Problem → Repeat the data word for word. Do not include the pictures.

Material →
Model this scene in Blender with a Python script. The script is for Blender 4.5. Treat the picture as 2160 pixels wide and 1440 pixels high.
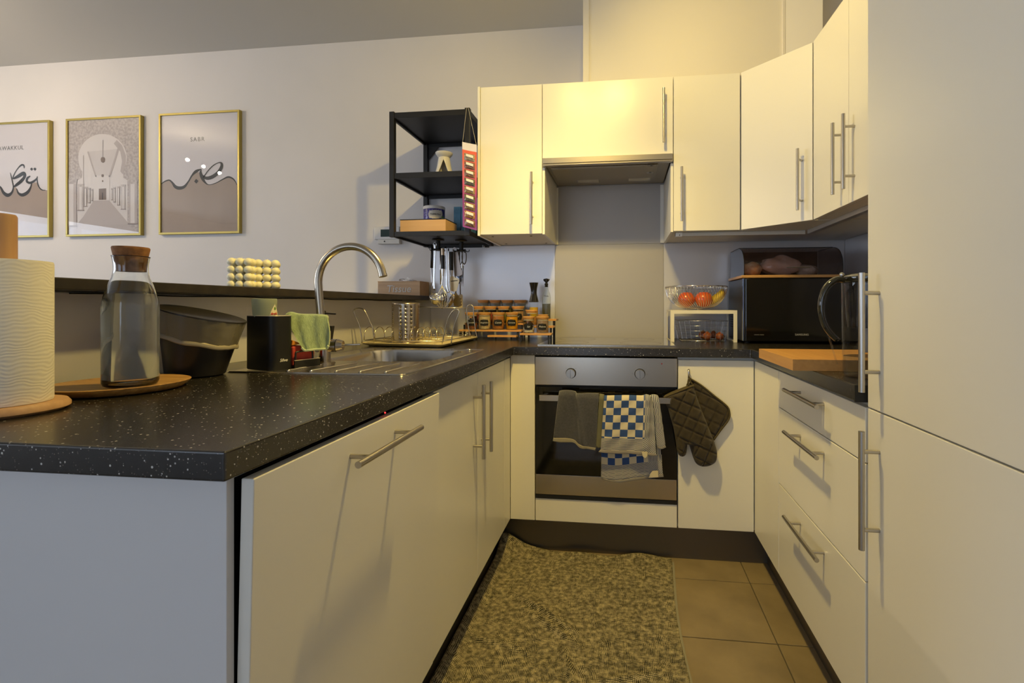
import bpy, bmesh, math, random
from mathutils import Vector, Matrix
random.seed(7)
PI = math.pi
for o in list(bpy.data.objects): bpy.data.objects.remove(o)
S = bpy.context.scene
COL = S.collection

# ------------------------------------------------------------------ camera
F, CX, CY, YAW, EYE = 1015.7, 1193.6, 645.3, 0.1219, 1.065
cd = bpy.data.cameras.new('camera'); cam = bpy.data.objects.new('camera', cd); COL.objects.link(cam)
cd.sensor_width = 36; cd.lens = 36 * F / 2160
cd.shift_x = -(CX - 1080) / 2160; cd.shift_y = -(720 - CY) / 2160
cd.clip_start = 0.02; cd.clip_end = 60
cam.location = (0, 0, EYE); cam.rotation_euler = (PI / 2, 0, YAW)
S.camera = cam
# ------------------------------------------------------------------ world, exposure
S.view_settings.view_transform = 'Standard'; S.view_settings.look = 'None'
S.view_settings.gamma = 1; S.view_settings.use_curve_mapping = False
S.view_settings.exposure = 0.08
wd = bpy.data.worlds.new('world'); S.world = wd; wd.use_nodes = True
wd.node_tree.nodes['Background'].inputs[0].default_value = (0.60, 0.75, 1.0, 1)
wd.node_tree.nodes['Background'].inputs[1].default_value = 1.6
# ------------------------------------------------------------------ lights
def area(name, loc, rot, sx, sy, power, color):
    l = bpy.data.lights.new(name, 'AREA'); l.shape = 'RECTANGLE'; l.size = sx; l.size_y = sy; l.energy = power; l.color = color
    o = bpy.data.objects.new(name, l); COL.objects.link(o); o.location = loc; o.rotation_euler = rot
    return o
def bulb(name, loc, power, color, r=0.03):
    l = bpy.data.lights.new(name, 'POINT'); l.energy = power; l.color = color; l.shadow_soft_size = r
    o = bpy.data.objects.new(name, l); COL.objects.link(o); o.location = loc
    return o
WARM = (1.0, 0.725, 0.205)
DAY = (0.82, 0.89, 1.0)
LAMP = (-0.18, 1.32, 2.40)
POINT_W, DOWN_W, BACK_W, LIVING_W, WIN_W, WIN2_W = 3.0, 122.0, 62.0, 13, 82, 14
def spot(loc, d, power, deg, r=0.022):
    l = bpy.data.lights.new('kitchen_spot_light', 'SPOT'); l.energy = power; l.color = WARM; l.spot_size = math.radians(deg); l.spot_blend = 1.0; l.shadow_soft_size = r
    o = bpy.data.objects.new('kitchen_spot_light', l); COL.objects.link(o); o.location = loc; o.rotation_euler = Vector(d).to_track_quat('-Z', 'Y').to_euler()
BULBS = [(LAMP[0] + dx, LAMP[1] + dy, LAMP[2]) for dx, dy in ((-0.11, 0.03), (0.0, -0.06), (0.11, 0.04))]
bulb('kitchen_bulb_light', BULBS[1], POINT_W, WARM, 0.022)
spot(BULBS[0], (-0.70, 0.80, -0.55), BACK_W * 0.5, 120)     # the lamp's three heads: two towards the cabinets, one down
spot(BULBS[1], (-0.14, 0.22, -1.0), DOWN_W, 112, 0.045)
spot(BULBS[2], (0.62, 0.80, -0.50), BACK_W * 0.5, 120)
for k in range(3):
    bulb('living_bulb_light', (-3.86 + 0.13 * k, 1.38 - 0.03 * k, 2.365 - 0.055 * k), LIVING_W, (1.0, 0.80, 0.55), 0.013)
area('daylight_left', (-7.40, -0.6, 1.25), (0, -PI / 2, 0), 1.9, 3.0, WIN_W, DAY)
area('daylight_rear', (-2.2, -2.95, 1.25), (PI / 2, 0, 0), 4.0, 1.9, WIN2_W, DAY)

# ------------------------------------------------------------------ helpers
def at(u, v, X=None, Y=None, Z=None):
    """world point that photograph pixel (u,v) shows on the plane X=, Y= or Z="""
    xc = (u - CX) / F; z = (CY - v) / F; c, s = math.cos(YAW), math.sin(YAW)
    r = (xc * c - s, xc * s + c, z)
    t = X / r[0] if X is not None else Y / r[1] if Y is not None else (Z - EYE) / r[2]
    return (r[0] * t, r[1] * t, r[2] * t + EYE)
def tag(o, label=None, cat=None, group=None, kind=None):
    if label: o['label'] = label
    if cat: o['category'] = cat
    if group: o['group'] = group
    if kind: o['kind'] = kind
    return o
def thing(name, label, cat, loc=(0, 0, 0), rz=0.0, group=None):
    o = bpy.data.objects.new(name, None); COL.objects.link(o)
    o.empty_display_size = 0.05
    o.location = loc; o.rotation_euler = (0, 0, rz)
    return tag(o, label, cat, group)
def wloc(o):
    p = Vector((0, 0, 0))
    while o is not None:
        p += Vector(o.location); o = o.parent
    return p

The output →
Model this scene in Blender with a Python script. The script is for Blender 4.5. Treat the picture as 2160 pixels wide and 1440 pixels high.
import bpy, bmesh, math, random
from mathutils import Vector, Matrix
random.seed(7)
PI = math.pi
for o in list(bpy.data.objects): bpy.data.objects.remove(o)
S = bpy.context.scene
COL = S.collection

# ------------------------------------------------------------------ camera
F, CX, CY, YAW, EYE = 1015.7, 1193.6, 645.3, 0.1219, 1.065
cd = bpy.data.cameras.new('camera'); cam = bpy.data.objects.new('camera', cd); COL.objects.link(cam)
cd.sensor_width = 36; cd.lens = 36 * F / 2160
cd.shift_x = -(CX - 1080) / 2160; cd.shift_y = -(720 - CY) / 2160
cd.clip_start = 0.02; cd.clip_end = 60
cam.location = (0, 0, EYE); cam.rotation_euler = (PI / 2, 0, YAW)
S.camera = cam
# ------------------------------------------------------------------ world, exposure
S.view_settings.view_transform = 'Standard'; S.view_settings.look = 'None'
S.view_settings.gamma = 1; S.view_settings.use_curve_mapping = False
S.view_settings.exposure = 0.08
wd = bpy.data.worlds.new('world'); S.world = wd; wd.use_nodes = True
wd.node_tree.nodes['Background'].inputs[0].default_value = (0.60, 0.75, 1.0, 1)
wd.node_tree.nodes['Background'].inputs[1].default_value = 1.6
# ------------------------------------------------------------------ lights
def area(name, loc, rot, sx, sy, power, color):
    l = bpy.data.lights.new(name, 'AREA'); l.shape = 'RECTANGLE'; l.size = sx; l.size_y = sy; l.energy = power; l.color = color
    o = bpy.data.objects.new(name, l); COL.objects.link(o); o.location = loc; o.rotation_euler = rot
    return o
def bulb(name, loc, power, color, r=0.03):
    l = bpy.data.lights.new(name, 'POINT'); l.energy = power; l.color = color; l.shadow_soft_size = r
    o = bpy.data.objects.new(name, l); COL.objects.link(o); o.location = loc
    return o
WARM = (1.0, 0.725, 0.205)
DAY = (0.82, 0.89, 1.0)
LAMP = (-0.18, 1.32, 2.40)
POINT_W, DOWN_W, BACK_W, LIVING_W, WIN_W, WIN2_W = 3.0, 122.0, 62.0, 13, 82, 14
def spot(loc, d, power, deg, r=0.022):
    l = bpy.data.lights.new('kitchen_spot_light', 'SPOT'); l.energy = power; l.color = WARM; l.spot_size = math.radians(deg); l.spot_blend = 1.0; l.shadow_soft_size = r
    o = bpy.data.objects.new('kitchen_spot_light', l); COL.objects.link(o); o.location = loc; o.rotation_euler = Vector(d).to_track_quat('-Z', 'Y').to_euler()
BULBS = [(LAMP[0] + dx, LAMP[1] + dy, LAMP[2]) for dx, dy in ((-0.11, 0.03), (0.0, -0.06), (0.11, 0.04))]
bulb('kitchen_bulb_light', BULBS[1], POINT_W, WARM, 0.022)
spot(BULBS[0], (-0.70, 0.80, -0.55), BACK_W * 0.5, 120)     # the lamp's three heads: two towards the cabinets, one down
spot(BULBS[1], (-0.14, 0.22, -1.0), DOWN_W, 112, 0.045)
spot(BULBS[2], (0.62, 0.80, -0.50), BACK_W * 0.5, 120)
for k in range(3):
    bulb('living_bulb_light', (-3.86 + 0.13 * k, 1.38 - 0.03 * k, 2.365 - 0.055 * k), LIVING_W, (1.0, 0.80, 0.55), 0.013)
area('daylight_left', (-7.40, -0.6, 1.25), (0, -PI / 2, 0), 1.9, 3.0, WIN_W, DAY)
area('daylight_rear', (-2.2, -2.95, 1.25), (PI / 2, 0, 0), 4.0, 1.9, WIN2_W, DAY)

# ------------------------------------------------------------------ helpers
def at(u, v, X=None, Y=None, Z=None):
    """world point that photograph pixel (u,v) shows on the plane X=, Y= or Z="""
    xc = (u - CX) / F; z = (CY - v) / F; c, s = math.cos(YAW), math.sin(YAW)
    r = (xc * c - s, xc * s + c, z)
    t = X / r[0] if X is not None else Y / r[1] if Y is not None else (Z - EYE) / r[2]
    return (r[0] * t, r[1] * t, r[2] * t + EYE)
def tag(o, label=None, cat=None, group=None, kind=None):
    if label: o['label'] = label
    if cat: o['category'] = cat
    if group: o['group'] = group
    if kind: o['kind'] = kind
    return o
def thing(name, label, cat, loc=(0, 0, 0), rz=0.0, group=None):
    o = bpy.data.objects.new(name, None); COL.objects.link(o)
    o.empty_display_size = 0.05
    o.location = loc; o.rotation_euler = (0, 0, rz)
    return tag(o, label, cat, group)
def wloc(o):
    p = Vector((0, 0, 0))
    while o is not None:
        p += Vector(o.location); o = o.parent
    return p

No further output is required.